Large Galaxy Caught in the Making

Large Galaxy Caught in the Making
This image shows the radio galaxy MRC 1138-262, nicknamed the “Spiderweb Galaxy”, sitting at the center of an emergent galaxy cluster, surrounded by hundreds of other galaxies from the cluster. (Image credit: NASA, ESA, George Miley and Roderik Overzier (Leiden Observatory, the Netherlands))

Astronomers have long suspected that most large galaxies form at least in part by acquiring smaller galaxies in dramatic cosmic mergers.

New images from the Hubble Space Telescope support that view.

Hubble photographed the Spiderweb Galaxy [image], officially MRC 1138-262. It is 10.6 billion light-years away. The light we see from it emanated when the universe was only a couple billion years old.

The Spiderweb Galaxy sits amid an emerging galaxy cluster [image], and dozens of young, small, star-forming galaxies are seen merging into the Spiderweb.

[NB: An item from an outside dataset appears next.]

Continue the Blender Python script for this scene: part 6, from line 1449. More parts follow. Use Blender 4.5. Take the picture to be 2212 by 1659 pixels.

"The new Hubble image is the best demonstration so far that large massive galaxies are built up by merging smaller ones," said study leader George Miley from Leiden Observatory in The Netherlands.

Galaxies are being drawn by gravity into the Spiderweb from a sphere more than 100,000 light-years across. The galaxies are racing in at hundreds of miles per hour.

The Spiderweb Galaxy is located in the southern constellation Hydra (the water snake) and is one of the most massive galaxies known.

This finding, announced today, are detailed in the October 10 issue of Astrophysical Journal Letters.